Qu’allait-il se passer maintenant ? Nicolas Jean, comme la veille choisissait d’ajouter une foulée pour franchir les deux dernières haies de sa ‘’bonne jambe’’, mais cela n’allait-il pas permettre à Victor Coroller de le remonter ? Non, car Nico jetait toutes ses forces dans les derniers 40 mètres qui séparent la 10 haie de la ligne d’arrivée et c’est son nom que le speaker annonçait pour la 3 place à la fin de la course, nous apprenant en prime qu’il descendait pour la première fois de sa carrière sous les 51 secondes : 50’’98, meilleure performance française de l’année dans sa catégorie et bien sûr, nouveau record du club.
Des émotions partagées :
Vous le savez tous, les grands championnats sont source d’émotions fortes. Et c’est encore mieux lorsqu’elles sont partagées. Alors merci à tous pour vos messages d’encouragement et de félicitations. Vous avez été si nombreux à nous soutenir, anciens dirigeants du club (Max, Sylvie et Christian, Michel, Olivier), nouveaux dirigeants (Laetitia, Alain et Sylvia, Luc), entraîneurs du club (Bruno, Cédric, Eric, Fabrice, Sylvain, Aurore, Imad), ainsi que tous les athlètes du groupe qu’on avait l’impression de courir chez nous !
D’autant plus que, comme à chaque championnat de France Elite, Brice Panel (pour les plus jeunes, Brice est un ancien athlète de l’EASQY , sélectionné aux Jeux Olympiques de Pékin) avait fait le déplacement et n’était pas le dernier à encourager Nico et à le féliciter après sa médaille de bronze lui apprenant qu’ils n’étaient que 4 athlètes de l’EASQY à être monté sur un podium des France Elite : Patricia Lossouarn (1 fois au semi-marathon), Aïsseta Diawara (6 fois sur 100m haies et 3 fois sur 60m haies en salle) et Brice Panel (4 fois sur 400m piste et 3 fois sur 400m en salle).
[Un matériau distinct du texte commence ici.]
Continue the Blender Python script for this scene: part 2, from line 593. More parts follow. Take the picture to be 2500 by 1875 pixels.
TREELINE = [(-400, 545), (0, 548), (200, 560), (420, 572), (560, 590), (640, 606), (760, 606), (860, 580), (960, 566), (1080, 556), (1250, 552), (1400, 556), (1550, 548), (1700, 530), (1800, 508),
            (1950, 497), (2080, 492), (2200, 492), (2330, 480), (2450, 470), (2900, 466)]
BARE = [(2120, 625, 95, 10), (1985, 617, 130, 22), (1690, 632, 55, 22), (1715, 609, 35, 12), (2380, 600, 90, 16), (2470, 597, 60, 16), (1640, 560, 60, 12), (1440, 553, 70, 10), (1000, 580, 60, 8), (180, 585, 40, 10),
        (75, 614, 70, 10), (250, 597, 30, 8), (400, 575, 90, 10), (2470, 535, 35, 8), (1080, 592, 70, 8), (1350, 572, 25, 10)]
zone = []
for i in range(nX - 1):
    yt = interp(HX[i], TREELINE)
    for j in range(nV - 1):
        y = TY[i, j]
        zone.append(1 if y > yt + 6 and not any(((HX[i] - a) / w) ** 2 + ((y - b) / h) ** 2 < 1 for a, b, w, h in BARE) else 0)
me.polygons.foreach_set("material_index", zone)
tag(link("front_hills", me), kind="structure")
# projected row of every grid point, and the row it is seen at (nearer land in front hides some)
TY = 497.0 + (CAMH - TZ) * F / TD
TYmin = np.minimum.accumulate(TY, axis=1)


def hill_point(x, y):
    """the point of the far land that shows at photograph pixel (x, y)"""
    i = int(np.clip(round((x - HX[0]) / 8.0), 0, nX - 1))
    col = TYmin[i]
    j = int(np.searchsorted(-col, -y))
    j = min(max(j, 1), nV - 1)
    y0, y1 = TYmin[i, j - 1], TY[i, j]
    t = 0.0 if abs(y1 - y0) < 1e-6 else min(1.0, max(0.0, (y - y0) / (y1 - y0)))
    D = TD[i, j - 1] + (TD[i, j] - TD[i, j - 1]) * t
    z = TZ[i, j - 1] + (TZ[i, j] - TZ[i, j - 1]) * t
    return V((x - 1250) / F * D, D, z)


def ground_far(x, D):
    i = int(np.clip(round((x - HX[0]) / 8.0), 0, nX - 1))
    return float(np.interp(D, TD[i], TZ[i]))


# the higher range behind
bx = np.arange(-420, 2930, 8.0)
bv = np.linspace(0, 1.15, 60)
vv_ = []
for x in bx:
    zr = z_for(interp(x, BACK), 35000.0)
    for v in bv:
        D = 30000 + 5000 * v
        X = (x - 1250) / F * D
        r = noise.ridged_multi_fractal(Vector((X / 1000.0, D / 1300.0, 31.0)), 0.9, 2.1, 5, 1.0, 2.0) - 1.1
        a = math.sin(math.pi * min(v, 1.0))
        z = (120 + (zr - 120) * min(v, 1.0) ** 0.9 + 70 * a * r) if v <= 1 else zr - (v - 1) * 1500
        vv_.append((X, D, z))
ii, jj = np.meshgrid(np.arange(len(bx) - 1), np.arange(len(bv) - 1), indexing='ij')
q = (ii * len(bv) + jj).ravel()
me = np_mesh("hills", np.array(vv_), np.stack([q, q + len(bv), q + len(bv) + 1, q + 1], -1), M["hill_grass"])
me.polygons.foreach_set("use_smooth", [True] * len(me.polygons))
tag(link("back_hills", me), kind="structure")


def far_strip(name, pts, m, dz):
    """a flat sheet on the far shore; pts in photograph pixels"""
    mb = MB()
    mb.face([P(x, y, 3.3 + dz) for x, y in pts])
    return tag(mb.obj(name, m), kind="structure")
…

Une pensée particulière pour Babacar :
Comme je vous le disais au début de mon récit, Babacar Diop est le partenaire d’entraînement de Nicolas. Plus que partenaires, ils sont amis et c’est un message vraiment très touchant qu’il nous a envoyé samedi après la finale. Babacar aurait dû, lui aussi, être sur la piste et battre son record personnel lors de ce championnat, car il s’est entraîné toute l’année avec Nico, le poussant souvent à se dépasser (avec Imad, nous avons souvent fait le constat que Nico progressait grâce à la présence de Babacar dans les séances). Mais une tendinite du talon d’Achille, tenace et inguérissable malgré les séances de kiné, l’a privé de compétitions. C’est vraiment rageant quand on se souvient des efforts consentis durant les mois de préparation. L’athlétisme est un sport ingrat, nous le savons tous. Mais c’est aussi un sport magique qui donne envie de persévérer et Babacar nous assuré que la réussite de Nicolas lui donnait encore plus envie de revenir à son meilleur et de retrouver lui aussi le chemin des records et des podiums. Nul doute que Nicolas l’aidera à y parvenir.